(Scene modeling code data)
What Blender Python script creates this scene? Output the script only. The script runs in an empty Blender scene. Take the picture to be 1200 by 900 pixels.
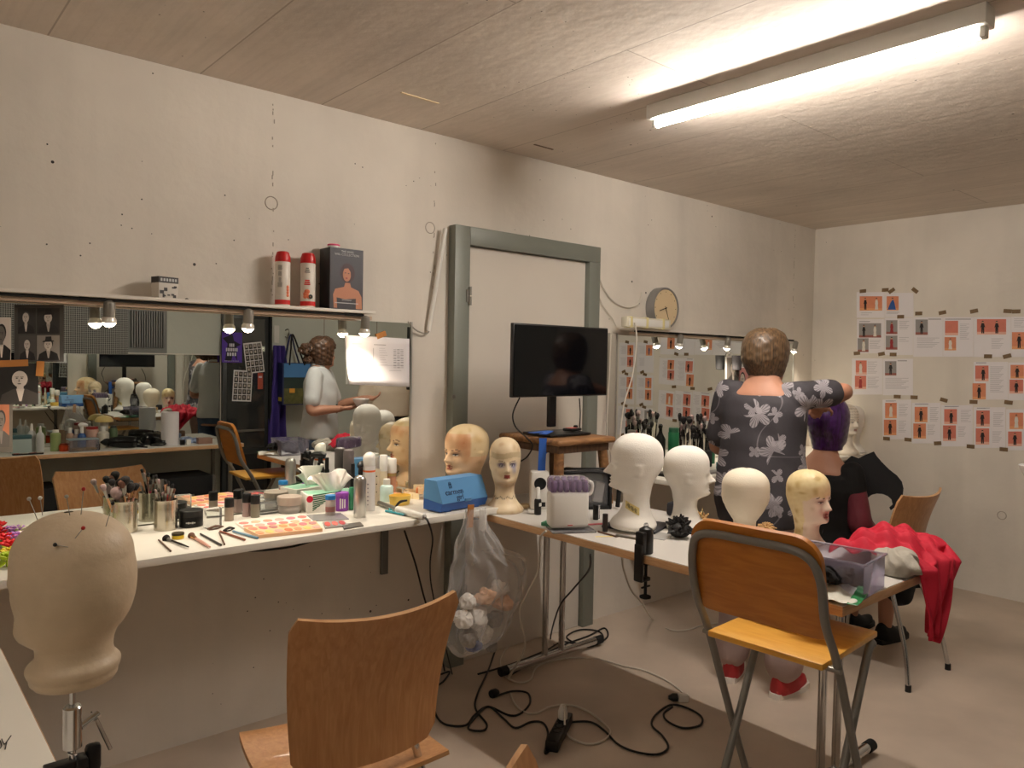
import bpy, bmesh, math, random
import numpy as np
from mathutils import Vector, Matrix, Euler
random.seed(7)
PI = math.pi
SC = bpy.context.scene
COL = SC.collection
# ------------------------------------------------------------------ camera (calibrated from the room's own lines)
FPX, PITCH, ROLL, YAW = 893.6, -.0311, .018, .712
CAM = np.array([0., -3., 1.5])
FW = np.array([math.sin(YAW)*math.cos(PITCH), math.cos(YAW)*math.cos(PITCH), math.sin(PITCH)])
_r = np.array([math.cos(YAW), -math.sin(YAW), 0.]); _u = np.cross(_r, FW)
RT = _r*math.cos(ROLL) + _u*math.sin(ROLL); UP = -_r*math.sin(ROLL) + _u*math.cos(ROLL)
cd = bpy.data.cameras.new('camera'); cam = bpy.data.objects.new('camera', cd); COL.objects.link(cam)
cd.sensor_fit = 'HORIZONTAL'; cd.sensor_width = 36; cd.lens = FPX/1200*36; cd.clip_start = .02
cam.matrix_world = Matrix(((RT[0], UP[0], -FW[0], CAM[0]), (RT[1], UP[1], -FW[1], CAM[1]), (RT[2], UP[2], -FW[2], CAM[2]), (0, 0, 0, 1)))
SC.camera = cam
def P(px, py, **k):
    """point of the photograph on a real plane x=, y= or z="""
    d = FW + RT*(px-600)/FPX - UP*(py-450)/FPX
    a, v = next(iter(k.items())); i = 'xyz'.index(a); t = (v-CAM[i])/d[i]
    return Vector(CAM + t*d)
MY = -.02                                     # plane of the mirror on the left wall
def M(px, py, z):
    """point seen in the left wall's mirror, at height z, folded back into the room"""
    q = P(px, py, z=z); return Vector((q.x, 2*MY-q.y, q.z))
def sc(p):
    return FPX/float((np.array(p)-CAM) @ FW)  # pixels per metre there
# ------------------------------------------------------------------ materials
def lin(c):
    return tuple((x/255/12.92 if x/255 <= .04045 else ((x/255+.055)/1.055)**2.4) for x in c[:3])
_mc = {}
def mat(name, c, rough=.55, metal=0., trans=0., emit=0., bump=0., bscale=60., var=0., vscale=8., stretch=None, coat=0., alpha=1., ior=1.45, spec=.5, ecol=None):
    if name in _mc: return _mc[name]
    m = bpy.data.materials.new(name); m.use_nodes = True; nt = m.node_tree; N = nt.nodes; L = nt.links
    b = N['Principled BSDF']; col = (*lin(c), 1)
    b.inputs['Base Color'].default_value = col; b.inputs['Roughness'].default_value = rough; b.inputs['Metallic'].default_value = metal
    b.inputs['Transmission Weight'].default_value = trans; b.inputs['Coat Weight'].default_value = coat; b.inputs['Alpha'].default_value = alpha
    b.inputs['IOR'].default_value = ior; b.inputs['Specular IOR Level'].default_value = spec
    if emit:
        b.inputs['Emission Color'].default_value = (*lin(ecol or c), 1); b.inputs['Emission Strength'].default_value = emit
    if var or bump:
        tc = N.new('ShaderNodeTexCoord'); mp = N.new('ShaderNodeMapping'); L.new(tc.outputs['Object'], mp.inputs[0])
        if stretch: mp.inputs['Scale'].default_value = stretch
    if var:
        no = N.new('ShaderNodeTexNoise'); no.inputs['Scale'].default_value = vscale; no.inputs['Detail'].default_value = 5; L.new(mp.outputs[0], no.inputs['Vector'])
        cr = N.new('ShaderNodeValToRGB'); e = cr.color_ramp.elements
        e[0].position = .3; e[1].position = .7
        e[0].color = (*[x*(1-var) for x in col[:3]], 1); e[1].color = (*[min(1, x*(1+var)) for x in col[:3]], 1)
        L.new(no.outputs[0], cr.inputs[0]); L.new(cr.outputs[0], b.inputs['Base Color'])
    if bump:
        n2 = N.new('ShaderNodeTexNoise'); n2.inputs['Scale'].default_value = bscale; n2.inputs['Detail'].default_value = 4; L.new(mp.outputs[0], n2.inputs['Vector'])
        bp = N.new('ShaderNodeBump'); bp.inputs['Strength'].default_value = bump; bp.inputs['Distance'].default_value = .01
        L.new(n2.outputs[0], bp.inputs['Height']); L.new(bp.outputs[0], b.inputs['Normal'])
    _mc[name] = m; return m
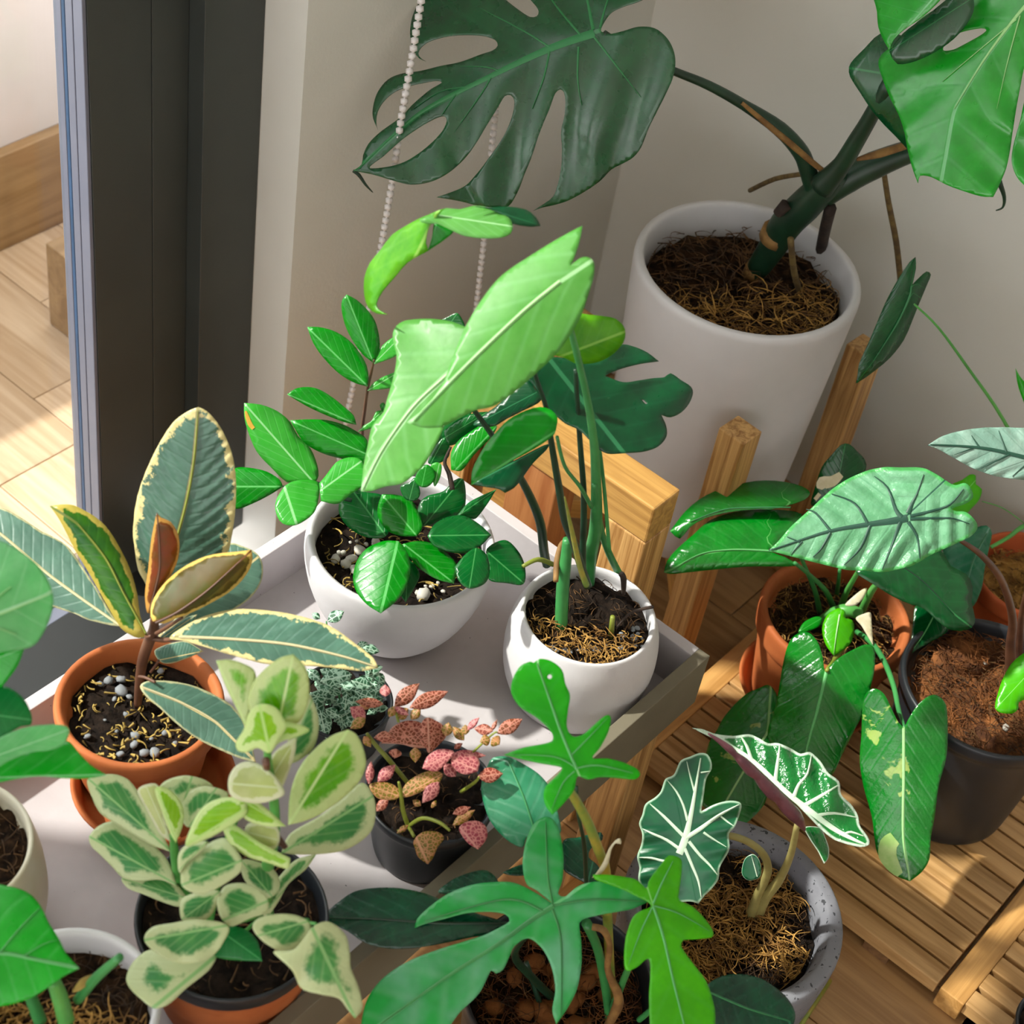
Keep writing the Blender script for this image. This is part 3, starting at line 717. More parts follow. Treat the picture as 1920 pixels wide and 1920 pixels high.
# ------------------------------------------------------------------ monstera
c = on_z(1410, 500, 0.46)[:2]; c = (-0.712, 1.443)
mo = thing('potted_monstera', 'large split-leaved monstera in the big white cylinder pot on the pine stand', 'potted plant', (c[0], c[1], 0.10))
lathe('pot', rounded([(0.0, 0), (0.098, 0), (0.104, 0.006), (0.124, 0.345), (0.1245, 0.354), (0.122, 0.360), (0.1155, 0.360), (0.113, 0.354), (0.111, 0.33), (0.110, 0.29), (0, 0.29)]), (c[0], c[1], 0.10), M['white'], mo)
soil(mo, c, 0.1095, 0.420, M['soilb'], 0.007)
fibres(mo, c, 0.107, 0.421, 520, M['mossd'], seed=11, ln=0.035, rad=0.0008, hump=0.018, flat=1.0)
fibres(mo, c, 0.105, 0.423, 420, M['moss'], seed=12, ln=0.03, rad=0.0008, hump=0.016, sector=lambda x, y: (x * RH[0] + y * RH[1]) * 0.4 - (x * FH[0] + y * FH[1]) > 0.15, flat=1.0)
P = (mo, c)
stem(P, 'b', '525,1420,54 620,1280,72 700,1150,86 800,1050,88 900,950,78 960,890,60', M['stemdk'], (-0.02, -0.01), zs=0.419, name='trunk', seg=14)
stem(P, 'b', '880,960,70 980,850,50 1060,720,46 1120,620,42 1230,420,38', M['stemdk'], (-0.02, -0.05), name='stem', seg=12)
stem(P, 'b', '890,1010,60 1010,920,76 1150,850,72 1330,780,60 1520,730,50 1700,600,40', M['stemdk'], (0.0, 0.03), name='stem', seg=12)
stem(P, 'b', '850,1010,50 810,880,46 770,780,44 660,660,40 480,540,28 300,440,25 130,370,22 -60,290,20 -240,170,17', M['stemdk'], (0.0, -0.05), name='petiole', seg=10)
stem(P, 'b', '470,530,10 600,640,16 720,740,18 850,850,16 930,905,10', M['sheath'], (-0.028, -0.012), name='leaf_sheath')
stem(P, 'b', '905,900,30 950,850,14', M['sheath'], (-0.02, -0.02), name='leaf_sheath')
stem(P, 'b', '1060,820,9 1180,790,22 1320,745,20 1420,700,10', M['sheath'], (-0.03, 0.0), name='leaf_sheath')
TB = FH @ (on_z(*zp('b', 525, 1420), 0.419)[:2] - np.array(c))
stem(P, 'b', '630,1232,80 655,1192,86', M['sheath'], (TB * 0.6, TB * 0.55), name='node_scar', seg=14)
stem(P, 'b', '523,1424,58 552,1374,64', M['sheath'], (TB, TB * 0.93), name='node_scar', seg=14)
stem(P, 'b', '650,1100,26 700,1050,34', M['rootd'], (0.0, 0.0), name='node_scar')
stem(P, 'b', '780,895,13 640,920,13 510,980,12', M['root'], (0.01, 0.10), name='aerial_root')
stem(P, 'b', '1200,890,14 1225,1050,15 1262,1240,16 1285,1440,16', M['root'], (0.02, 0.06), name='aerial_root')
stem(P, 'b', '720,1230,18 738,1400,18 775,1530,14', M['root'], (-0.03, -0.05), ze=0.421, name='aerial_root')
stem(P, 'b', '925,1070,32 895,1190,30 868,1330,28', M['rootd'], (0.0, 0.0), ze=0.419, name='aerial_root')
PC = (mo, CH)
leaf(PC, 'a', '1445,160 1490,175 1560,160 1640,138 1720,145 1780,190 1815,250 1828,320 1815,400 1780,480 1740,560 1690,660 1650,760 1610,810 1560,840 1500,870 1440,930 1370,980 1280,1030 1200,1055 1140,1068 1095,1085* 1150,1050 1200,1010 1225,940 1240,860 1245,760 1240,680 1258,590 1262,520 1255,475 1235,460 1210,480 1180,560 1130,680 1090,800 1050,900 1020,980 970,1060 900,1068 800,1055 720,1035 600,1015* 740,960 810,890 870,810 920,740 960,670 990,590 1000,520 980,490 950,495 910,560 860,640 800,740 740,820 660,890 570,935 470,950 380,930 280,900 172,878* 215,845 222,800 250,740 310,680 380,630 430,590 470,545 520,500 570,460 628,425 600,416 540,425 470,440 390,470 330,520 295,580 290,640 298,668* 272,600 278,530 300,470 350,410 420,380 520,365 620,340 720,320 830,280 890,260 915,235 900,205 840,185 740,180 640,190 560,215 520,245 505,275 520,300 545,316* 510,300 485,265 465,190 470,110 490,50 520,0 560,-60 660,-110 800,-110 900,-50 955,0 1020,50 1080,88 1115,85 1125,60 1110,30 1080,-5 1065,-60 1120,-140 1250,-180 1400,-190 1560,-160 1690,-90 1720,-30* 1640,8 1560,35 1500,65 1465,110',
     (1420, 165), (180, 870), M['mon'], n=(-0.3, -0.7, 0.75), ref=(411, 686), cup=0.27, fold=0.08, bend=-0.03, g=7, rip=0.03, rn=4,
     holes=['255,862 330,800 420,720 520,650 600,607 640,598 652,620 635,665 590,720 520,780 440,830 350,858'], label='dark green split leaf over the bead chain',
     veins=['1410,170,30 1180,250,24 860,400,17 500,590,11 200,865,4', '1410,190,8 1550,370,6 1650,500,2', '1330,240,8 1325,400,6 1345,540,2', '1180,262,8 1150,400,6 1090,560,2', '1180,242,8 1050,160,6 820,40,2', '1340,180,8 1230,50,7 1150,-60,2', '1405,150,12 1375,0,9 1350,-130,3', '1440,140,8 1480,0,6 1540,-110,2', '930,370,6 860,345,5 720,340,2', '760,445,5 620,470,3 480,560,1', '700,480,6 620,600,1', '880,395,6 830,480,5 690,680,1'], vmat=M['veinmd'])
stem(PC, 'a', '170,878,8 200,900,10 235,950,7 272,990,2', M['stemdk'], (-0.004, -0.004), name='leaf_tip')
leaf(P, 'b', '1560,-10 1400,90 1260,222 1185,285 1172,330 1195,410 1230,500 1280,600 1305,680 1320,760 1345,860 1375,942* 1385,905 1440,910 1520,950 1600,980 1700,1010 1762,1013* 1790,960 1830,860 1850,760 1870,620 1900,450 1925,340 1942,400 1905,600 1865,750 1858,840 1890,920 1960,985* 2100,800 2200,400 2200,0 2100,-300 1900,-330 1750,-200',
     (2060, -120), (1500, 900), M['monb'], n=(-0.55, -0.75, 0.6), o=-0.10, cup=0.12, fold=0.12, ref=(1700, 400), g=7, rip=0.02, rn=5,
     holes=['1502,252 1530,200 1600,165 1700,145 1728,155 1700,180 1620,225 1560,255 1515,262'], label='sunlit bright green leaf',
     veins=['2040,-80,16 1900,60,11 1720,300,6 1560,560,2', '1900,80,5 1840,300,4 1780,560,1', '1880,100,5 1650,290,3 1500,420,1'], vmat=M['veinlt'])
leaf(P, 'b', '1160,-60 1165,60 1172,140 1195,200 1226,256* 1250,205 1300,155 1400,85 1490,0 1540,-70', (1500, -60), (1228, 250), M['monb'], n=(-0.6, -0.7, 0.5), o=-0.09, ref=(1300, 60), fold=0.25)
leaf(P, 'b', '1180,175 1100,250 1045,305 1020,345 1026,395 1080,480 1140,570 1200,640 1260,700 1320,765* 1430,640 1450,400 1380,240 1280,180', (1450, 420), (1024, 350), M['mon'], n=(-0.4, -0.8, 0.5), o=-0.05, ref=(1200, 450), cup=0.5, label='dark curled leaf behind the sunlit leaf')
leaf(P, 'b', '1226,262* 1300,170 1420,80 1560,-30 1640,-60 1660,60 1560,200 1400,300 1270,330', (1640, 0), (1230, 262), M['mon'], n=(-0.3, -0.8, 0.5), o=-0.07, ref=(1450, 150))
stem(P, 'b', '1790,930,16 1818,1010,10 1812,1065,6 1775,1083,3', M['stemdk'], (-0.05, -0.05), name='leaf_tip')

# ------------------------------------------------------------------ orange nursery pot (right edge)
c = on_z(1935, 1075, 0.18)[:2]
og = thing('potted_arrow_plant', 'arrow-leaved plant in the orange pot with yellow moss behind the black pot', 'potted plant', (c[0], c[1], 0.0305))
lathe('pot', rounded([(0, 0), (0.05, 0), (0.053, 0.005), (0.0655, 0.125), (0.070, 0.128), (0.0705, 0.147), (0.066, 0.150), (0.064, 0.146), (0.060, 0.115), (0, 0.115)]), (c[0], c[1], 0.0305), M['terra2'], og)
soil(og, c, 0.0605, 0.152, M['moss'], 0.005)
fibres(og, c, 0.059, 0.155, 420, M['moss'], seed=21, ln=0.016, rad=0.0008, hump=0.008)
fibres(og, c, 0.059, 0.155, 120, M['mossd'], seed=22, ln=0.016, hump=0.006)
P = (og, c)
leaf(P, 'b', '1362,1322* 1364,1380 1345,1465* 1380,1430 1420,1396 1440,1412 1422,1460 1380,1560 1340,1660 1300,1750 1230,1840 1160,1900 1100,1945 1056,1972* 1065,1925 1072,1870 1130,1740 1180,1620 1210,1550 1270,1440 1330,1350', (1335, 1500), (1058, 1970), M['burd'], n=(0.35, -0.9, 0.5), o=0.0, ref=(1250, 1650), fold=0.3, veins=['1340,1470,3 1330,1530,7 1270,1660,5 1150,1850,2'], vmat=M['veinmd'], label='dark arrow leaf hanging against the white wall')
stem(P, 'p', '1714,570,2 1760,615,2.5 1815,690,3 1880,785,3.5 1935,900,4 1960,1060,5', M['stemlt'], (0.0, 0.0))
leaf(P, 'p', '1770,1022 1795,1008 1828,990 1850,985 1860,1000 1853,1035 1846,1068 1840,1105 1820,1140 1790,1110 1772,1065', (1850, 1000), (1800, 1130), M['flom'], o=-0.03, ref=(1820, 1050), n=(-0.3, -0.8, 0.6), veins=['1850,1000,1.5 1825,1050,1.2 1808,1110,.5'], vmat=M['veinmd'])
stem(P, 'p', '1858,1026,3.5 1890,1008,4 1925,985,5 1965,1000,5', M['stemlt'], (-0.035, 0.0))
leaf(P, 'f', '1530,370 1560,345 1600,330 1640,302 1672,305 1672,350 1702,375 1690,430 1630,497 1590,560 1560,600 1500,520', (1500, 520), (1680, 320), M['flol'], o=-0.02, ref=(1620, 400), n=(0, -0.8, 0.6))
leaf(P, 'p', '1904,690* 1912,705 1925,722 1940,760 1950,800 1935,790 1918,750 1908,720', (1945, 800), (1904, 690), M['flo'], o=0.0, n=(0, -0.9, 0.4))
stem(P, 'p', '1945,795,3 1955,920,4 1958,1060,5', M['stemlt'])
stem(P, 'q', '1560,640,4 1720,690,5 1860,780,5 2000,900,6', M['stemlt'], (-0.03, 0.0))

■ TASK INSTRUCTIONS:
Exactly and exclusively, reproduce the lines that start at the line containing "leaf(P, 'b', '1160,-60" and end at the line containing "stem(P, 'b', '1790,930,16", inclusive of both.

■ EXERCISE RESPONSE:
leaf(P, 'b', '1160,-60 1165,60 1172,140 1195,200 1226,256* 1250,205 1300,155 1400,85 1490,0 1540,-70', (1500, -60), (1228, 250), M['monb'], n=(-0.6, -0.7, 0.5), o=-0.09, ref=(1300, 60), fold=0.25)
leaf(P, 'b', '1180,175 1100,250 1045,305 1020,345 1026,395 1080,480 1140,570 1200,640 1260,700 1320,765* 1430,640 1450,400 1380,240 1280,180', (1450, 420), (1024, 350), M['mon'], n=(-0.4, -0.8, 0.5), o=-0.05, ref=(1200, 450), cup=0.5, label='dark curled leaf behind the sunlit leaf')
leaf(P, 'b', '1226,262* 1300,170 1420,80 1560,-30 1640,-60 1660,60 1560,200 1400,300 1270,330', (1640, 0), (1230, 262), M['mon'], n=(-0.3, -0.8, 0.5), o=-0.07, ref=(1450, 150))
stem(P, 'b', '1790,930,16 1818,1010,10 1812,1065,6 1775,1083,3', M['stemdk'], (-0.05, -0.05), name='leaf_tip')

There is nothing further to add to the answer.